Donita falou com o Music Non Stop de sua casa enquanto se prepara para voltar ao Brasil, desta vez acompanhada da contemporânea Garbage. As duas bandas tocam no Rio (Vivo Rio, 21 de março), São Paulo (Espaço Terra, 22) e em Curitiba (Live, 23). Divertida e consciente da importância da sua banda no universo do rock alternativo, falamos sobre o futuro, as lembranças do Brasil… e até das viagens espaciais! Confira.
Jota Wagner: você está prestes a fazer sua terceira turnê pelo Brasil com o L7. Tem boas lembranças das anteriores?
Donita Sparks: A primeira vez foi muito especial. E acho que é bastante lembrada também pelos brasileiros. Tocamos com Nirvana, Red Hot Chili Peppers, Alice in Chains e Simply Red. São as que eu me lembro. Foi muito especial, com shows no Rio e em São Paulo. Shows gigantes. Eu não conseguia acreditar na recepção que nós tivemos. Foi tão louco, com pessoas nos seguindo pelas ruas e tal. Mas nas outras vezes em que estive aí, desde a reunião da banda, tem sido maravilhoso. Também estive no Brasil com minha banda solo [Donita Sparks and the Stellar Moments]. O segundo show, em 2019, foi superdivertido.

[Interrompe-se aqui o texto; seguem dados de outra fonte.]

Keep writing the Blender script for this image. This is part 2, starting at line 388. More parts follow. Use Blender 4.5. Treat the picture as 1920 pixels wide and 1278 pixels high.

Donita Sparks se apresentando com o L7 no Carioca Club, em SP, em 2023. Foto: Tati Silvestroni/Music Non Stop
Estar nessa vida, com longas esperas e aeroportos, hoteis, é bem cansativo. O que te faz seguir nessa?
É uma das pouquíssimas coisas que sei fazer na vida (risos). Não sei fazer mais nada. Faço várias coisas criativias, mas a maioria é para o L7. Já até dirigi vídeos da banda. Também me dedico a outros projetos de arte. A verdade é que eu não sei como faz para conseguir um “emprego real”. Não fui para a faculdade, só para poder desapontar meus pais. Mas sabe? Eu deveria ter ido. Sei lá, talvez faça alguma online. Não sei o que teria feito na vida, se não fosse o L7. Sigo nessa porque não tenho outra alternativa.
Quando vocês fazem shows tão longe de casa, muda alguma coisa na hora de escolher o setlist?
É interessante pra gente também. Alguns dos nossos álbuns não tiveram uma boa distribuição, então acabamos focando nos que realmente chegaram nos países em que vamos tocar. Fazer o setlist é um processo belo. Sabemos que nos EUA as pessoas conhecem um pouquinho mais do nosso trabalho, mas a gente tenta tocar um pouquinho de cada em todos os shows.
O primeiro trabalho de vocês foi pela Epitaph…
Pois é! E esse é o único álbum do qual não tocamos nenhuma música. Mas vai mudar. Após esse show com o Garbage, vamos fazer uma tour de 40 anos de aniversário. Mesmo que tivemos aquele hiato de vários anos, eu sigo considerando 2025 nosso quadragésimo aniversário, porque eu e a Susie começamos a banda em 1985. Vamos fazer um show comemorativo em Los Angeles em novembro, na segunda edição de um festival que a gente mesmo criou no ano passado [chamado Fast and Frightening Takeover] e foi muito bem sucedido. Lá a gente vai tocar alguma coisa do álbum da Epitaph.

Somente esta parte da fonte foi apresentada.